[Dataset items]

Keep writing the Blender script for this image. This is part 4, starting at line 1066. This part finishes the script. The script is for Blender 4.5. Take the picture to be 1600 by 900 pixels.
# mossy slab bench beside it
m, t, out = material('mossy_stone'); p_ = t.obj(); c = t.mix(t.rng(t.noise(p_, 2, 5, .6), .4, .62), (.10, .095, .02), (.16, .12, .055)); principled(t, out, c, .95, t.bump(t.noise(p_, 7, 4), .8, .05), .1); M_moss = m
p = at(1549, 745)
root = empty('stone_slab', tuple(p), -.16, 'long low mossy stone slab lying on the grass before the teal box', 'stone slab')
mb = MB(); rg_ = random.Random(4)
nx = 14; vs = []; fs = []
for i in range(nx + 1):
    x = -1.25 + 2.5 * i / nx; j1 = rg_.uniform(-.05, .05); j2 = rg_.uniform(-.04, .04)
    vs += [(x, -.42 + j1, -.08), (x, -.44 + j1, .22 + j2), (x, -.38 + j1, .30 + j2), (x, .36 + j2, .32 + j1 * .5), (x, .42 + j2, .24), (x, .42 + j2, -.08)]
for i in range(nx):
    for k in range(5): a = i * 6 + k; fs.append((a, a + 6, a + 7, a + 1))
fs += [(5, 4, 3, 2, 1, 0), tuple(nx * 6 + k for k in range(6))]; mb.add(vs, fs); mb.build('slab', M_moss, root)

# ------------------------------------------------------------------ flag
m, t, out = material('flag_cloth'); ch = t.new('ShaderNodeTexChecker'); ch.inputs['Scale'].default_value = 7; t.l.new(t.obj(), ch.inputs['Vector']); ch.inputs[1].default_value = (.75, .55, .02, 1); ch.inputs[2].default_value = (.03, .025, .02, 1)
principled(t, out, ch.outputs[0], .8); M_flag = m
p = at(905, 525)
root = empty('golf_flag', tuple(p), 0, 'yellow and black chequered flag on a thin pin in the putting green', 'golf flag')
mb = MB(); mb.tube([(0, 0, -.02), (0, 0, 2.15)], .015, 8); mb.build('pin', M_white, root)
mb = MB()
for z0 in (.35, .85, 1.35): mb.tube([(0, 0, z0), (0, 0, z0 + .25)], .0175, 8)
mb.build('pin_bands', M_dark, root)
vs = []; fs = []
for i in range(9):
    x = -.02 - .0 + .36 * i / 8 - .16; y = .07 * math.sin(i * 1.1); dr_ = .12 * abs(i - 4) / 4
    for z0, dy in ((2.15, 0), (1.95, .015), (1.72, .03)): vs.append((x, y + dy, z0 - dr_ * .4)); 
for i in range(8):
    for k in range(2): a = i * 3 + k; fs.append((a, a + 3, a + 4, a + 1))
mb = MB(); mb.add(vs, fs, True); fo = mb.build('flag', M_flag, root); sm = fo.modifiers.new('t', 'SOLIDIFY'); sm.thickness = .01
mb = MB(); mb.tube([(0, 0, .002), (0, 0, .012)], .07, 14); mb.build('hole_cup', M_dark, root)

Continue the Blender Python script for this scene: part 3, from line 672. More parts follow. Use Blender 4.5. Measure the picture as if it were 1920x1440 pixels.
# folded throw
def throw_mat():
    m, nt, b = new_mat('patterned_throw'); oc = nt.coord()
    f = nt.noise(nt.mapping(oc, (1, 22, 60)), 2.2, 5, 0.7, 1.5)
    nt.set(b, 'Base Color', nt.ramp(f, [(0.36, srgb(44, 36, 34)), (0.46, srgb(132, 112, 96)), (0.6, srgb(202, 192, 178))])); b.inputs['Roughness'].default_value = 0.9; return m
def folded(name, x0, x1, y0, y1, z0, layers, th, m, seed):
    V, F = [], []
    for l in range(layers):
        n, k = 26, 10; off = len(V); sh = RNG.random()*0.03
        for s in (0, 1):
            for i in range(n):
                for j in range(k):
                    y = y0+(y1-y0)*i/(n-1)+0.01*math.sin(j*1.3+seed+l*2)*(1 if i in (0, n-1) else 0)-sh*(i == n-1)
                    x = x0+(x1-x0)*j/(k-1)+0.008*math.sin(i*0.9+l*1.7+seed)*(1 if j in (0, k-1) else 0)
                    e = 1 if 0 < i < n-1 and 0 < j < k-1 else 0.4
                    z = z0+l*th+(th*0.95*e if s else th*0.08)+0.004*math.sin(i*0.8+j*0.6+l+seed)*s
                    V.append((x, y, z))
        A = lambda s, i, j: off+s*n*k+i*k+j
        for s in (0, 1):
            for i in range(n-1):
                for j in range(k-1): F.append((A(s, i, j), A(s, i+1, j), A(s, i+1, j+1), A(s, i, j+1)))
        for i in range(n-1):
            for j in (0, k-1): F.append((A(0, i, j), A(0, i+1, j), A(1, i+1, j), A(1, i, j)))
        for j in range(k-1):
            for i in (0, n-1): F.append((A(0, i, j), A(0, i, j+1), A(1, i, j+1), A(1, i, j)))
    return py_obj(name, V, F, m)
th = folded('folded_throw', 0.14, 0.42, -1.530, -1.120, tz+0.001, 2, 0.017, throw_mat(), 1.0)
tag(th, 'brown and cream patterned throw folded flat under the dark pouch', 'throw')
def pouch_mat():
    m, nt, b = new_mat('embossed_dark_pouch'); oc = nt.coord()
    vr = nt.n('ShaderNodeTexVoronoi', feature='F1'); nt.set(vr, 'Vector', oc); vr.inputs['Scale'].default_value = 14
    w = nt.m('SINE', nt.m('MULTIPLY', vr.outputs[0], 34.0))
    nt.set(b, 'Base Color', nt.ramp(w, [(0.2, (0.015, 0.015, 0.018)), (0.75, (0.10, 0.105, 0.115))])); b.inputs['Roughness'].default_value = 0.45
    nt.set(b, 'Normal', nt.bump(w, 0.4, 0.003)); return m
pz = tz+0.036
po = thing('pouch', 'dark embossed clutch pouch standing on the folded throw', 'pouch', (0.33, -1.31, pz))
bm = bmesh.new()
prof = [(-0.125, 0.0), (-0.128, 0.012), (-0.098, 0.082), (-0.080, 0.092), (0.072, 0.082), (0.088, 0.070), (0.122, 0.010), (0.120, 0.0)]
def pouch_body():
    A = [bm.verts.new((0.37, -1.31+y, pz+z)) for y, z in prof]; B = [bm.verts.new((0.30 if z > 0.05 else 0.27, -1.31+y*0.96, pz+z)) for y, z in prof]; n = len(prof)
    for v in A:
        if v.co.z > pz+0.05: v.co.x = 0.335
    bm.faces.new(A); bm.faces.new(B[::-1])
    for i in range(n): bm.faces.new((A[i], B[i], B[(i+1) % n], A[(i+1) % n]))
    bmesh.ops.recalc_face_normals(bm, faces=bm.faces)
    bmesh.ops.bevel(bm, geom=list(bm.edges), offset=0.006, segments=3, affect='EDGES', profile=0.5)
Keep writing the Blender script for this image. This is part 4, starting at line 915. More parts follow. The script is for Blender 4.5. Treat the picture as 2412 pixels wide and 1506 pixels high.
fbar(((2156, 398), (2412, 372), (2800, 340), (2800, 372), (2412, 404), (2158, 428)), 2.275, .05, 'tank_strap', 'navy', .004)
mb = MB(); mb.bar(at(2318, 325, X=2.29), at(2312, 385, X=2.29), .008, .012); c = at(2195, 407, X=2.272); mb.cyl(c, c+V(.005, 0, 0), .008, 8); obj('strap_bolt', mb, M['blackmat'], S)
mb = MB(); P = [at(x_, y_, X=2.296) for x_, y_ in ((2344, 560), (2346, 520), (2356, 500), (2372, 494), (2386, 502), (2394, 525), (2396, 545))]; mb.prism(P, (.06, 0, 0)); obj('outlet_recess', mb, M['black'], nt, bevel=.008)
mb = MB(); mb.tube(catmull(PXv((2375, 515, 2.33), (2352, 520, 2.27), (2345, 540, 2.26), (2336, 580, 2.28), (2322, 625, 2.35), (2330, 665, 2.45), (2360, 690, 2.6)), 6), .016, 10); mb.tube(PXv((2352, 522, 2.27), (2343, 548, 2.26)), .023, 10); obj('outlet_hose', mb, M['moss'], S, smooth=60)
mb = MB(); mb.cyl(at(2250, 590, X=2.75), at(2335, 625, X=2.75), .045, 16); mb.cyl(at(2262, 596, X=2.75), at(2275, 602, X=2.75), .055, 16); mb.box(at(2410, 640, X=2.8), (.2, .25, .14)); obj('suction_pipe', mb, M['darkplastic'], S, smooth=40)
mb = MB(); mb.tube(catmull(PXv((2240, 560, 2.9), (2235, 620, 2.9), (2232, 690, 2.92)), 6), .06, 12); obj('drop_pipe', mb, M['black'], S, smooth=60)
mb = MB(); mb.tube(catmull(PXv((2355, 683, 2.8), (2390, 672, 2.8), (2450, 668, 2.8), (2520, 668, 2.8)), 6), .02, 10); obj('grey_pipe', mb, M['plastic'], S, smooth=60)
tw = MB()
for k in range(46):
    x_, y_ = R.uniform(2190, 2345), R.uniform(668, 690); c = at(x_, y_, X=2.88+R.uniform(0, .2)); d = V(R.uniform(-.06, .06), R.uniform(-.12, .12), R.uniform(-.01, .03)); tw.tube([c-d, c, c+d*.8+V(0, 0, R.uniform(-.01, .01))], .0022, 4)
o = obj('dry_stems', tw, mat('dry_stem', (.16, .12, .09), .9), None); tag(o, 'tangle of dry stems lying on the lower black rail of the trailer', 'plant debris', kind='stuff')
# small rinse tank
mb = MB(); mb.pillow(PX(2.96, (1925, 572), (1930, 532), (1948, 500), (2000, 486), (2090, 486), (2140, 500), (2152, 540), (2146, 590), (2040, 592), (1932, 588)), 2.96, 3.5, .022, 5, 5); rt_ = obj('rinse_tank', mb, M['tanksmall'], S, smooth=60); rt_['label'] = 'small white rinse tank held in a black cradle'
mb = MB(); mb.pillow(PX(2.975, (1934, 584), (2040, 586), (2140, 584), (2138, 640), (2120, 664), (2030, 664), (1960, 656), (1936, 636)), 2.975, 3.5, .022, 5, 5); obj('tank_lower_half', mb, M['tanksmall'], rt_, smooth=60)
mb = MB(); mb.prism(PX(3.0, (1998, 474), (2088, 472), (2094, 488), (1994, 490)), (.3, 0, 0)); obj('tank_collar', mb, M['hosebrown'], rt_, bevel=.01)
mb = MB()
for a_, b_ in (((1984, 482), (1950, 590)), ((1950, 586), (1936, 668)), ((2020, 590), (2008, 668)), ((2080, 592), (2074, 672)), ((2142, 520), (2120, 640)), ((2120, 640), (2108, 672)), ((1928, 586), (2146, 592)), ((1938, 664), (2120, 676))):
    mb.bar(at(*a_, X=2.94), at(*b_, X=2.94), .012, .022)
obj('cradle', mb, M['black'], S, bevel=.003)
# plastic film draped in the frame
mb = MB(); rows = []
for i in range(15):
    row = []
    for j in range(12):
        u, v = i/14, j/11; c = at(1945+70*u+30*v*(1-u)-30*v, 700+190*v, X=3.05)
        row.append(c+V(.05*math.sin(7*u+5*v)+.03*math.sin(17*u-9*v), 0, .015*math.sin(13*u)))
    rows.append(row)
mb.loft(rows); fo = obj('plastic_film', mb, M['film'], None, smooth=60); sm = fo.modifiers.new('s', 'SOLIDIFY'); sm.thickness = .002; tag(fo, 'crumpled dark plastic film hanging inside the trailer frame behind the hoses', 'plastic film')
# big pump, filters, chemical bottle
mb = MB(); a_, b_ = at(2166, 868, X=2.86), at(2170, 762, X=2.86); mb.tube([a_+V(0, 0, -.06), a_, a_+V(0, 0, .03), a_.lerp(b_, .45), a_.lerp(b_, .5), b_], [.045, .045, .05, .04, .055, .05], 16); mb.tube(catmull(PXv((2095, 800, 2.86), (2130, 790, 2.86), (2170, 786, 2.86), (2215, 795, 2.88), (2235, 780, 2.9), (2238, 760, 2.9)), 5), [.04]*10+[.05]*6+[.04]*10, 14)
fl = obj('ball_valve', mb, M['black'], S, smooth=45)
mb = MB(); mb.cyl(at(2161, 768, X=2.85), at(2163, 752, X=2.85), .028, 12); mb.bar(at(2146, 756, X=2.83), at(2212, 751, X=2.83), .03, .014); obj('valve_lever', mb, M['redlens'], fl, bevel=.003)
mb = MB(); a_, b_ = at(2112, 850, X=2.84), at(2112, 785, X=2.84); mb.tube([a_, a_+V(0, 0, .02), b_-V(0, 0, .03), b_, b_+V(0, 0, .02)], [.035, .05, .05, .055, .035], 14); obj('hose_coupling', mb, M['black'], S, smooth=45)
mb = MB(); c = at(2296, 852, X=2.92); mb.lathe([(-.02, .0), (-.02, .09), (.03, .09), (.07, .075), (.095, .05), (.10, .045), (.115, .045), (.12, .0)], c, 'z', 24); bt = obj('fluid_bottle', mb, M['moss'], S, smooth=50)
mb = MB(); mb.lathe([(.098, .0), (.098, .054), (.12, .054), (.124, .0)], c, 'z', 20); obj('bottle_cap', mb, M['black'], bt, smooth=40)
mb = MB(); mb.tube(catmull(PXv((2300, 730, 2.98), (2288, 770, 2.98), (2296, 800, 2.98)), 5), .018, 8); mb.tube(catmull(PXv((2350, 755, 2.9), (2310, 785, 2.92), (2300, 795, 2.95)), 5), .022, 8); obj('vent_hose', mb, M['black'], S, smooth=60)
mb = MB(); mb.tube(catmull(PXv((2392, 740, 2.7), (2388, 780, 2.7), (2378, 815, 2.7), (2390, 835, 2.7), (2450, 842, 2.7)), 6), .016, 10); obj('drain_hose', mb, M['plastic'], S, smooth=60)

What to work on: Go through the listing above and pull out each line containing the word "picture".

Task output:
Keep writing the Blender script for this image. This is part 4, starting at line 1066. This part finishes the script. The script is for Blender 4.5. Take the picture to be 1600 by 900 pixels.
Continue the Blender Python script for this scene: part 3, from line 672. More parts follow. Use Blender 4.5. Measure the picture as if it were 1920x1440 pixels.
Keep writing the Blender script for this image. This is part 4, starting at line 915. More parts follow. The script is for Blender 4.5. Treat the picture as 2412 pixels wide and 1506 pixels high.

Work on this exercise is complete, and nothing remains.